Перевод З. Баблояна.

Научная редакция И.Ю. Романова.

 

[1] Можно предположить, что другие психоаналитические традиции более благосклонно относятся к «революционному бессознательному», чем британская традиция объектных отношений. Например, «анти-психоаналитическая» «анти-Эдипальная» версия психоаналитических идей, разработанная Делезом и Гваттари, нашедшая свое квази-революционное приложение в работе Хардта и Негри. Или те лакановско-гегельянские позиции, которые занял Жижек, в некоторых своих трудах бескомпромиссно защищающий революционное насилие. Из моего выступления может быть понятно, почему британская психоаналитическая традиция придерживается другой тенденции. Эти психоаналитические различия, видимо, связаны с политическими и национальными контекстами их авторов. С моей точки зрения, защита Жижеком «божественного насилия» (Zizek, 2008) выглядит поддержкой параноидно-шизоидной позиции в чистейшем виде, — с вероятными деструктивными последствиями этого.

[2] Обе цитаты даны в переводе Татьяны Стамовой. — Прим. перев.

[3] Цитата из книги Оруэлла «Памяти Каталонии» дана в переводе В. Воронина с небольшими изменениями. — Прим. перев.

[4] Виктор Кибальчич, русский революционер и писатель, репрессированный, но выпущенный из СССР в 1936 году под давлением французских левых интеллектуалов. — Прим. перев.

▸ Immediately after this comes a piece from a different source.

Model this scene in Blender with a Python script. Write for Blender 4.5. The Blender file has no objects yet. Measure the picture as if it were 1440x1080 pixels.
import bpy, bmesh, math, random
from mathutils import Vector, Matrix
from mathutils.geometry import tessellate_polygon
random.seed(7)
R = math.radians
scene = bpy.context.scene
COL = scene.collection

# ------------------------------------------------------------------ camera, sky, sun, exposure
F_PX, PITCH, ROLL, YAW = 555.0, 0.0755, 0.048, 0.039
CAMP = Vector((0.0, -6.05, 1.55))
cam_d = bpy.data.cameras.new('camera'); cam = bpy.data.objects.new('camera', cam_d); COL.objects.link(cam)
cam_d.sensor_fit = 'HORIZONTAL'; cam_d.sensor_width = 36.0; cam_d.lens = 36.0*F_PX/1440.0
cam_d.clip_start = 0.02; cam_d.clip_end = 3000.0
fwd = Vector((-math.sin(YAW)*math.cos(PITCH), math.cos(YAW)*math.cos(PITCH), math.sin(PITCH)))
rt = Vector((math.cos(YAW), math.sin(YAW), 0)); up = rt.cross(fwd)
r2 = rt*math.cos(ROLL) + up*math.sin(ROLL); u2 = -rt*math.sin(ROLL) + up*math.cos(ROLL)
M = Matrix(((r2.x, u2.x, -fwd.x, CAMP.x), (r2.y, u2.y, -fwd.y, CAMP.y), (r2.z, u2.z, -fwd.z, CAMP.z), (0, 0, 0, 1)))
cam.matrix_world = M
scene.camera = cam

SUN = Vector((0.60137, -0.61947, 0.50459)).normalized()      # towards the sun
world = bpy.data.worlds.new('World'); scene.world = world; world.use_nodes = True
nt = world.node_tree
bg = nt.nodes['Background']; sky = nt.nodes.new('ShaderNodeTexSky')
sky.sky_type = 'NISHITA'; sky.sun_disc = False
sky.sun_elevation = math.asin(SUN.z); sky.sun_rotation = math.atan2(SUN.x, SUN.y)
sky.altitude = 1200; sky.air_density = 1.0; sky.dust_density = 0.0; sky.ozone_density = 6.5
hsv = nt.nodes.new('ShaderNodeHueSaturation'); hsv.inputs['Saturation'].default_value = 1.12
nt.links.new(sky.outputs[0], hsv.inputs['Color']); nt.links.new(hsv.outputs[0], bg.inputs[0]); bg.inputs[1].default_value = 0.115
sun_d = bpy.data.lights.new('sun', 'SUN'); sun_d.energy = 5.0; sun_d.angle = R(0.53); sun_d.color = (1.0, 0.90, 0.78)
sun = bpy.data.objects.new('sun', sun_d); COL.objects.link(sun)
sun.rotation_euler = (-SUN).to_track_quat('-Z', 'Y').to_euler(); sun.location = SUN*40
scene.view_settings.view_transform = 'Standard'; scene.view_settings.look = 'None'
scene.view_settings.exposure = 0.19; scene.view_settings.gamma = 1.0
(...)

[5] «Воспоминания» Сержа содержат более радикальную критику развития Русской революции, чем та, что исходит от многих ее левых критиков, тем более красноречивую, что он остался этой революции преданным и убежденным в искренности первого поколения ее вождей, особенно — Ленина. Серж показывает, что дегенерация революции началась почти с первых же ее дней, в 1920 году, как следствие чрезвычайного стресса Гражданской войны и отсталости России, что, как признавал сам Ленин, создавало огромные трудности для Революции. Серж считал, что централизованный авторитаризм большевиков и их решение опираться на деспотичный террор ЧК для устранения их критиков обрекли революцию на провал почти с самого начала. Ее трагедия, по мнению Сержа, началась гораздо раньше прихода Сталина к власти.

[6] Серж заявляет, что он первый писатель, использовавший термин «тоталитарный» в отношении Советской революции, опираясь на свой непосредственный опыт.

[7] Он признает, что источник этого наблюдения — труды Фуко.

[8] Ральф Дарендоф проницательно отметил, что буржуазная революция завершилась в Западной Германии только после поражения нацизма, последствием чего стало разрушение остаточной милитаризованной аристократии и смещение в Восточную Германию революционных формаций рабочего класса.

[9] Некоторые утверждали, что либертарианские импульсы 1968-го трансформировались в гедонистические удовольствия потребительской культуры, а не в новые политики.

[10] Судебная система наложила суровые наказания за то, что в других обстоятельствах рассматривалось бы как нетяжкое преступление против собственности, аргументируя это тем, что контекст бунта отягощает правонарушение. Но так же можно было утверждать, что психология поведения толпы должна стать основанием для смягчения, а не суровости, если речь идет лишь об обыкновенных кражах. Здесь сработало бессознательное судебной системы.

[11] В этих областях можно предвидеть прекрасный новый старт государства всеобщего благосостояния. Один пример — всеобщее социальное обеспечение детей младшего возраста, с новаторской программой «Уверенный старт» (Sure Start). Другой — необходимость устойчивой модели соцобеспечения пожилых. Это примеры «социального воображаемого», возрождающие традиции и ценности послевоенного государства всеобщего благосостояния Национальной службы здравоохранения, которые могут эффективно противостоять идеологии рыночно-ориентированного режима, сегодня терпящего неудачу.

[12] Одна из причин деструктивной поляризации американской политической культуры состоит в подкупе ее общественной сферы, и особенно в подкупе медиа, властью корпоративной собственности. Мы можем наблюдать напряженную борьбу, происходящую в Соединенных Штатах, между различными откликами на снижающиеся ожидания и угрозу упадка.